Focusing on memorialization, missing persons, 30,000R reparation payouts, as well as on the continued oppression of marginalized identity based on culture, race, class, gender, sexual orientation, and HIV and AIDS, Wounded Healers argues that reconciliation—rather than being understood as a phenomenon or concept that is achievable—is only appreciable as the processes of various seemingly-disparate threads of reconciliation work in South Africa intersect with the lived experiences of ordinary South Africans more largely.

Chapter one, Reconciliation Work in South Africa, provides a landscape of the major players involved in South African reconciliation NGO work from liberation to today.

Chapter two, Reconciliation, Communication, and Conflict, juxtaposes literary contributions from peace & conflict studies, communication, and international education.

Chapter three, Making National Reconciliation Personal, differentiates between South Africa’s national project of reconciliation and the quest for personal healing.

Chapter four, Reconciliation, Education, and Development, considers the balancing act between individual reconciliation needs and international development.

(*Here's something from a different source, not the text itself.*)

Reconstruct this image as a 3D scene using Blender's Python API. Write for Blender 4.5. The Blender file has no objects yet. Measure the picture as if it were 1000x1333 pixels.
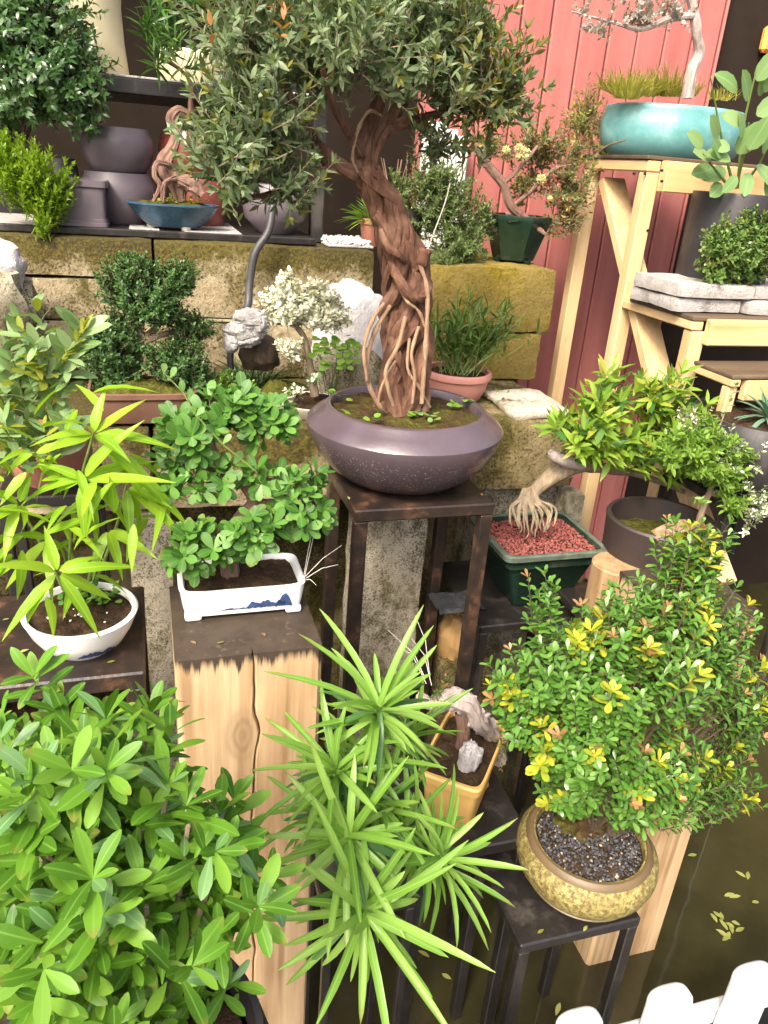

Chapter five, Reconciling Marginalized Identities, explores rainbow hegemony & marginalized identity through gender, class, race, HIV and AIDS, and sexual orientation.

Chapter six, Reconciliation as a Social Movement, explores ways reconciliation NGOs, their staff, and their clients may be agents of change in a social movement.

Chapter seven, Conclusion: Reconciliation 2.5 concludes with practical and policy recommendations for the way forward for Reconciliation in South Africa.